Tuesday, May 31, 2011

 

Rajaratnam case goes to jurors on Monday

From The Hindu

The high-profile case of Raj Rajaratnam, the hedge fund manager being prosecuted on insider trading charges, has drawn closer to a verdict even as jurors are expected to start finalising their view on his culpability on Monday.

Having entered a not guilty plea, Mr. Rajaratnam's legal team concluded defence arguments this week, building its case around the claim that all the alleged insider trades by Mr. Rajaratnam and his associates at the Galleon hedge fund were only based on publicly available information.

However, prosecutors argued that the most powerful evidence of his guilt was “his own voice,” in a reference to more than 40 secretly recorded phone conversations that he had with other suspects.

One prosecutor, Reed Brodsky, was quoted as saying, “The tapes provided devastating evidence of the defendant's crime in real time... These calls have stripped away the veil of legitimacy.”

In of one of the largest insider-trading cases in recent history, Mr. Rajaratnam was arrested, in October 2009, on 14 charges relating to securities fraud and conspiracy, and allegations that he made $54 million from illicit trades. If he is convicted, he will face up to 25 years in prison, according to sources.

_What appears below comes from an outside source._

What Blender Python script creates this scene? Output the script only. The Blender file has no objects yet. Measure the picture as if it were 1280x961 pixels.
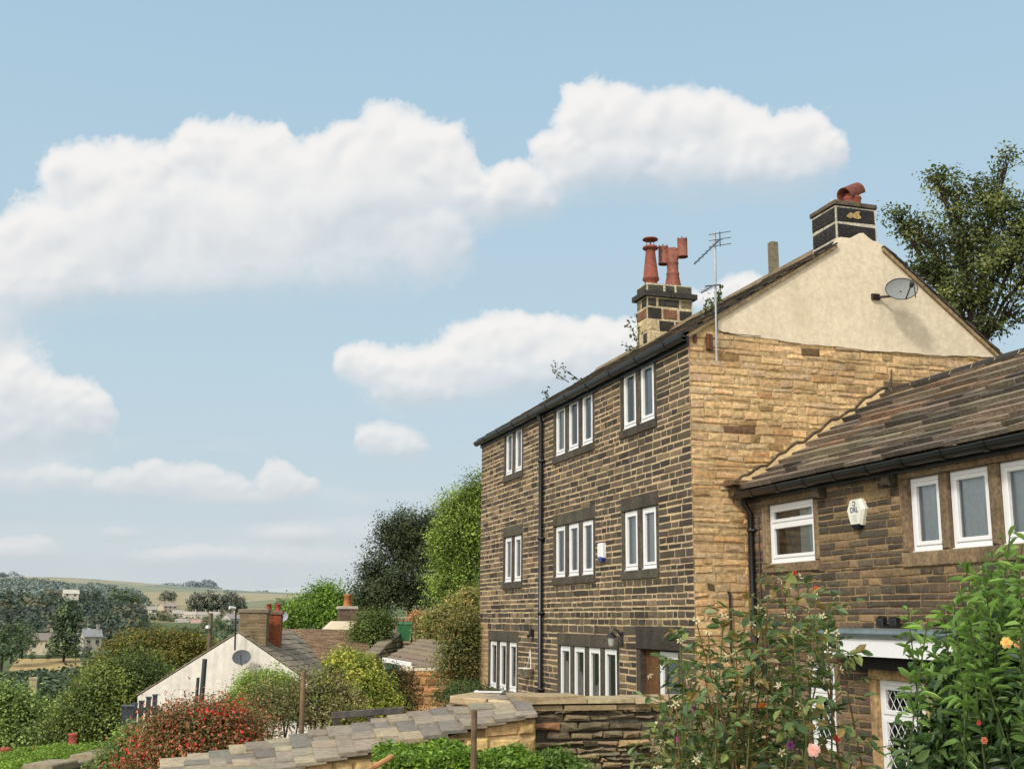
import bpy, math, random
import numpy as np
from mathutils import Vector, Matrix
R=math.radians
rng=np.random.default_rng(11); random.seed(5)
sc=bpy.context.scene; col=sc.collection

# ------------------------------------------------------------------ camera (eye at the world origin)
FPX,PIT,YAW,ROL=1444.07,R(11.4973),R(17.2606),R(.5119)
fw=np.array([math.sin(YAW)*math.cos(PIT),math.cos(YAW)*math.cos(PIT),math.sin(PIT)])
rt=np.array([math.cos(YAW),-math.sin(YAW),0.]); up=np.cross(rt,fw)
cr=math.cos(ROL)*rt+math.sin(ROL)*up; cu=-math.sin(ROL)*rt+math.cos(ROL)*up
def ray(x,y): return fw*FPX+cr*(x-640)+cu*(480.5-y)
# surveying helpers: a sight line of the photograph met with a real plane / at a real distance
def onx(x,y,X): d=ray(x,y); return d*X/d[0]
def ony(x,y,Y): d=ray(x,y); return d*Y/d[1]
def onz(x,y,Z): d=ray(x,y); return d*Z/d[2]
def atd(x,y,D): d=ray(x,y); return d*D/math.hypot(d[0],d[1])
cam=bpy.data.cameras.new('camera'); cam.sensor_width=36; cam.lens=36*FPX/1280; cam.clip_end=20000; cam.clip_start=.05
co=bpy.data.objects.new('camera',cam); col.objects.link(co); sc.camera=co
co.matrix_world=Matrix((( cr[0],cu[0],-fw[0],0),(cr[1],cu[1],-fw[1],0),(cr[2],cu[2],-fw[2],0),(0,0,0,1)))
sc.view_settings.view_transform='Standard'; sc.view_settings.look='None'; sc.view_settings.exposure=0
sc.cycles.use_denoising=True
sc.cycles.max_bounces=6; sc.cycles.transparent_max_bounces=12; sc.cycles.diffuse_bounces=3

def C(r,g,b,k=1.0):
    f=lambda v:(v/12.92 if v<=.04045 else ((v+.055)/1.055)**2.4)
    return (f(r/255)*k,f(g/255)*k,f(b/255)*k)
def mixc(a,b,t): return tuple(a[i]*(1-t)+b[i]*t for i in range(3))
def vary(c,s=.12,h=.04):
    k=1+random.uniform(-s,s); return tuple(max(.002,v*k*(1+random.uniform(-h,h))) for v in c)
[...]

According to reports prosecutors used those wire taps to retrace “the vast and complicated web of informants and traders, giving jurors a step-by-step outline of their case and the evidence supporting it.” Among those implicated through the wire taps and informants was Rajat Gupta, a former Managing Director of consulting giant McKinsey and Company.

The order against Mr. Gupta went on to cite specific instances of large-scale fraud, including an allegation that while he was a member of Goldman's Board of Directors, he illicitly passed on information to Mr. Rajaratnam about Berkshire Hathaway's $5 billion investment in Goldman Sachs and Goldman Sachs' upcoming public equity offering before that information was publicly announced on September 23, 2008. The progress towards the climax of the case came even as a federal judge refused to disallow telephone wire taps as evidence presented in court in a second case against Galleon traders.